DATASET RECORDS →

--- START ---

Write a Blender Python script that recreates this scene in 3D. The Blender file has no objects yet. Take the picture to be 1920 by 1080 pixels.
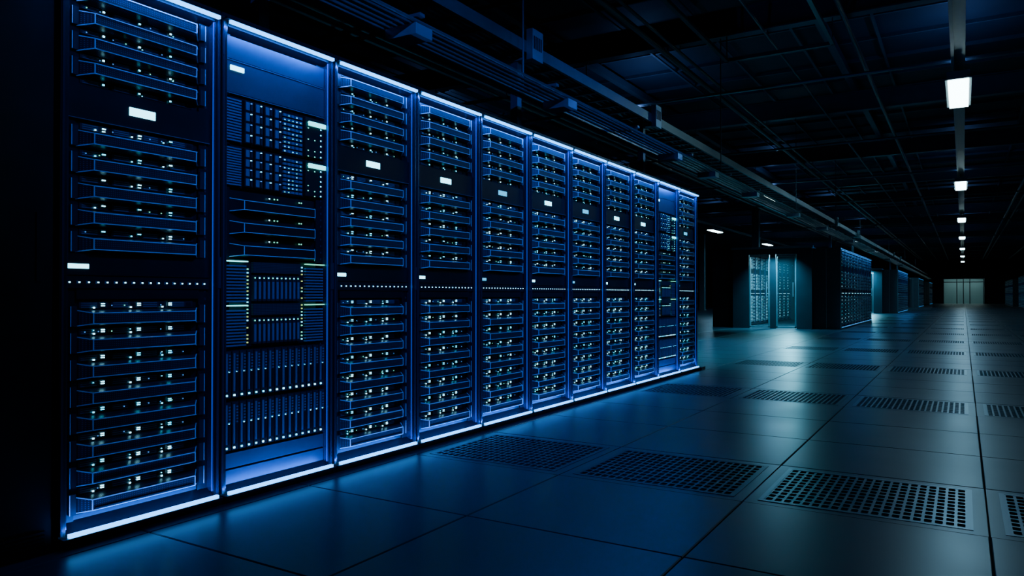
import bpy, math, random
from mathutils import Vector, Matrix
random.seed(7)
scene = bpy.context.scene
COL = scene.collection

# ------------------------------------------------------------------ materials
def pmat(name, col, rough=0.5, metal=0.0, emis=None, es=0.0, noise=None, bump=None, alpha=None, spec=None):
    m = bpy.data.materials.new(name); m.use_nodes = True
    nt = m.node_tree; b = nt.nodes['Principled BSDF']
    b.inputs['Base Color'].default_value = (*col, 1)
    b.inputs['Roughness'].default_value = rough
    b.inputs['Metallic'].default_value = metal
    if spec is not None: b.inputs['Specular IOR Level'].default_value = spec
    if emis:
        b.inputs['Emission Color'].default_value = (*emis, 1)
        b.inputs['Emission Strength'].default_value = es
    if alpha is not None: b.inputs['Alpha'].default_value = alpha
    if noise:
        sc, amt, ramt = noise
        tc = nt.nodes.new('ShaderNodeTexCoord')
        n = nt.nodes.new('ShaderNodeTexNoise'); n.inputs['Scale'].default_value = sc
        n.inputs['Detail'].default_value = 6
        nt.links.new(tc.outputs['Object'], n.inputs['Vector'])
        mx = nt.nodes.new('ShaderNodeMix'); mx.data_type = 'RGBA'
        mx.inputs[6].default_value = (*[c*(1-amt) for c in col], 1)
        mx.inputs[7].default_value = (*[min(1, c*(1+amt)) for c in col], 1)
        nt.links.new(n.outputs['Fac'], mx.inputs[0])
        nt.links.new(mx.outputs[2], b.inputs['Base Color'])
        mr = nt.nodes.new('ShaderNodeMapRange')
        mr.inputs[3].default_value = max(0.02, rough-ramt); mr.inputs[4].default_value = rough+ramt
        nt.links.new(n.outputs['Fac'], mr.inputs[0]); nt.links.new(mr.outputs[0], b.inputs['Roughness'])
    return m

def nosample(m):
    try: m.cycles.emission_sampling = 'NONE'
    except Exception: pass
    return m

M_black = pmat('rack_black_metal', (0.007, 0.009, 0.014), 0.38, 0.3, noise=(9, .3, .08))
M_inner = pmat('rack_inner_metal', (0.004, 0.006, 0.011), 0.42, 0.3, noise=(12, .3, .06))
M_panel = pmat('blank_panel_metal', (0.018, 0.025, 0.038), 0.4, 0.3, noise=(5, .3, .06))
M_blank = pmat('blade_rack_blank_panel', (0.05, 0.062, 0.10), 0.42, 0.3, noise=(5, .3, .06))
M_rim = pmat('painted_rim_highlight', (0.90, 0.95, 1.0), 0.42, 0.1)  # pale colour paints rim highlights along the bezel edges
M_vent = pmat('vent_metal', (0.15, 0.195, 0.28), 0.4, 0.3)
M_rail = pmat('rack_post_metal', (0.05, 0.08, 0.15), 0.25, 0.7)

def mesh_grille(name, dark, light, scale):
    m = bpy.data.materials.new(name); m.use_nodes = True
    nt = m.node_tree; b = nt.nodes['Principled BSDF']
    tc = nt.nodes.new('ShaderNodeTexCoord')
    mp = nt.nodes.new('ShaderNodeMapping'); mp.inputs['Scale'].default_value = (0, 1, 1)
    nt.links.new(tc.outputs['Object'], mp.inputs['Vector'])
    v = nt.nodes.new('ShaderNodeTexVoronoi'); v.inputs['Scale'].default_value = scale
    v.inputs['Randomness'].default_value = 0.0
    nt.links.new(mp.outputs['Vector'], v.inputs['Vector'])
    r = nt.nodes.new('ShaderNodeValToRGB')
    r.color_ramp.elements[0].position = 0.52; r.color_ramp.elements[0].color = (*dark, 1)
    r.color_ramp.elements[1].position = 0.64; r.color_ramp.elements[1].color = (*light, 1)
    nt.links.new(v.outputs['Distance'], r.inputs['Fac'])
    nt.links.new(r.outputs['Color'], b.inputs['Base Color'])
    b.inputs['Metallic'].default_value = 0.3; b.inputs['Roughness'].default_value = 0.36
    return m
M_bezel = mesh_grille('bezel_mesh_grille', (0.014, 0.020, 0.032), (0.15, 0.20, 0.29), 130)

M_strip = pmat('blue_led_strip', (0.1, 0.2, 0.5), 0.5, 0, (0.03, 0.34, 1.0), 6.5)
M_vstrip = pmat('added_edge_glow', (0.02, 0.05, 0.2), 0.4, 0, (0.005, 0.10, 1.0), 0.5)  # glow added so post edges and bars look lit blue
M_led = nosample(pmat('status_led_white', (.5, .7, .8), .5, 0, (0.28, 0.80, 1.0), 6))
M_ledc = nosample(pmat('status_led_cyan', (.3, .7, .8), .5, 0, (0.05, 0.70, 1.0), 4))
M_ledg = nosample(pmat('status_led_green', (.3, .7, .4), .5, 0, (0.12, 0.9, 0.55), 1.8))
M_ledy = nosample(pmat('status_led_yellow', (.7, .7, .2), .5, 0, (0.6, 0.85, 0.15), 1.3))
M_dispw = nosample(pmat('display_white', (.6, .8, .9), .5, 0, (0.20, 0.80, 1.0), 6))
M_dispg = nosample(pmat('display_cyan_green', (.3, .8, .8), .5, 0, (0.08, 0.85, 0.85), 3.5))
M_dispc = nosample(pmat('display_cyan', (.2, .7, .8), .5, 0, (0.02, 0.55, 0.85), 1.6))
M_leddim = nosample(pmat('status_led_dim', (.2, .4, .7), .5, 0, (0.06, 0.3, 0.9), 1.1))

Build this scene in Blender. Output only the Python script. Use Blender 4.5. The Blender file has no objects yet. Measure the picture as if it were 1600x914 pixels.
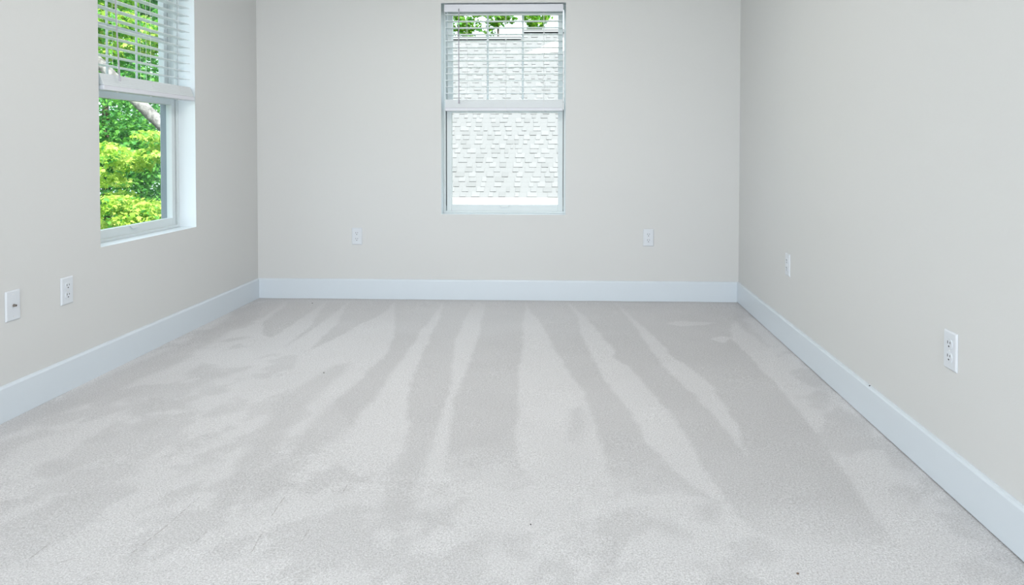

--- END ---

The data above should be repeated exactly, minus any pictures.

Write a Blender Python script that recreates this scene in 3D. The Blender file has no objects yet. Take the picture to be 1920 by 1080 pixels.
import bpy, math, random
from mathutils import Vector, Matrix
random.seed(7)
scene = bpy.context.scene
COL = scene.collection

# ------------------------------------------------------------------ materials
def pmat(name, col, rough=0.5, metal=0.0, emis=None, es=0.0, noise=None, bump=None, alpha=None, spec=None):
    m = bpy.data.materials.new(name); m.use_nodes = True
    nt = m.node_tree; b = nt.nodes['Principled BSDF']
    b.inputs['Base Color'].default_value = (*col, 1)
    b.inputs['Roughness'].default_value = rough
    b.inputs['Metallic'].default_value = metal
    if spec is not None: b.inputs['Specular IOR Level'].default_value = spec
    if emis:
        b.inputs['Emission Color'].default_value = (*emis, 1)
        b.inputs['Emission Strength'].default_value = es
    if alpha is not None: b.inputs['Alpha'].default_value = alpha
    if noise:
        sc, amt, ramt = noise
        tc = nt.nodes.new('ShaderNodeTexCoord')
        n = nt.nodes.new('ShaderNodeTexNoise'); n.inputs['Scale'].default_value = sc
        n.inputs['Detail'].default_value = 6
        nt.links.new(tc.outputs['Object'], n.inputs['Vector'])
        mx = nt.nodes.new('ShaderNodeMix'); mx.data_type = 'RGBA'
        mx.inputs[6].default_value = (*[c*(1-amt) for c in col], 1)
        mx.inputs[7].default_value = (*[min(1, c*(1+amt)) for c in col], 1)
        nt.links.new(n.outputs['Fac'], mx.inputs[0])
        nt.links.new(mx.outputs[2], b.inputs['Base Color'])
        mr = nt.nodes.new('ShaderNodeMapRange')
        mr.inputs[3].default_value = max(0.02, rough-ramt); mr.inputs[4].default_value = rough+ramt
        nt.links.new(n.outputs['Fac'], mr.inputs[0]); nt.links.new(mr.outputs[0], b.inputs['Roughness'])
    return m

def nosample(m):
    try: m.cycles.emission_sampling = 'NONE'
    except Exception: pass
    return m

M_black = pmat('rack_black_metal', (0.007, 0.009, 0.014), 0.38, 0.3, noise=(9, .3, .08))
M_inner = pmat('rack_inner_metal', (0.004, 0.006, 0.011), 0.42, 0.3, noise=(12, .3, .06))
M_panel = pmat('blank_panel_metal', (0.018, 0.025, 0.038), 0.4, 0.3, noise=(5, .3, .06))
M_blank = pmat('blade_rack_blank_panel', (0.05, 0.062, 0.10), 0.42, 0.3, noise=(5, .3, .06))
M_rim = pmat('painted_rim_highlight', (0.90, 0.95, 1.0), 0.42, 0.1)  # pale colour paints rim highlights along the bezel edges
M_vent = pmat('vent_metal', (0.15, 0.195, 0.28), 0.4, 0.3)
M_rail = pmat('rack_post_metal', (0.05, 0.08, 0.15), 0.25, 0.7)

def mesh_grille(name, dark, light, scale):
    m = bpy.data.materials.new(name); m.use_nodes = True
    nt = m.node_tree; b = nt.nodes['Principled BSDF']
    tc = nt.nodes.new('ShaderNodeTexCoord')
    mp = nt.nodes.new('ShaderNodeMapping'); mp.inputs['Scale'].default_value = (0, 1, 1)
    nt.links.new(tc.outputs['Object'], mp.inputs['Vector'])
    v = nt.nodes.new('ShaderNodeTexVoronoi'); v.inputs['Scale'].default_value = scale
    v.inputs['Randomness'].default_value = 0.0
    nt.links.new(mp.outputs['Vector'], v.inputs['Vector'])
    r = nt.nodes.new('ShaderNodeValToRGB')
    r.color_ramp.elements[0].position = 0.52; r.color_ramp.elements[0].color = (*dark, 1)
    r.color_ramp.elements[1].position = 0.64; r.color_ramp.elements[1].color = (*light, 1)
    nt.links.new(v.outputs['Distance'], r.inputs['Fac'])
    nt.links.new(r.outputs['Color'], b.inputs['Base Color'])
    b.inputs['Metallic'].default_value = 0.3; b.inputs['Roughness'].default_value = 0.36
    return m
M_bezel = mesh_grille('bezel_mesh_grille', (0.014, 0.020, 0.032), (0.15, 0.20, 0.29), 130)

M_strip = pmat('blue_led_strip', (0.1, 0.2, 0.5), 0.5, 0, (0.03, 0.34, 1.0), 6.5)
M_vstrip = pmat('added_edge_glow', (0.02, 0.05, 0.2), 0.4, 0, (0.005, 0.10, 1.0), 0.5)  # glow added so post edges and bars look lit blue
M_led = nosample(pmat('status_led_white', (.5, .7, .8), .5, 0, (0.28, 0.80, 1.0), 6))
M_ledc = nosample(pmat('status_led_cyan', (.3, .7, .8), .5, 0, (0.05, 0.70, 1.0), 4))
M_ledg = nosample(pmat('status_led_green', (.3, .7, .4), .5, 0, (0.12, 0.9, 0.55), 1.8))
M_ledy = nosample(pmat('status_led_yellow', (.7, .7, .2), .5, 0, (0.6, 0.85, 0.15), 1.3))
M_dispw = nosample(pmat('display_white', (.6, .8, .9), .5, 0, (0.20, 0.80, 1.0), 6))
M_dispg = nosample(pmat('display_cyan_green', (.3, .8, .8), .5, 0, (0.08, 0.85, 0.85), 3.5))
M_dispc = nosample(pmat('display_cyan', (.2, .7, .8), .5, 0, (0.02, 0.55, 0.85), 1.6))
M_leddim = nosample(pmat('status_led_dim', (.2, .4, .7), .5, 0, (0.06, 0.3, 0.9), 1.1))

Build this scene in Blender. Output only the Python script. Use Blender 4.5. The Blender file has no objects yet. Measure the picture as if it were 1600x914 pixels.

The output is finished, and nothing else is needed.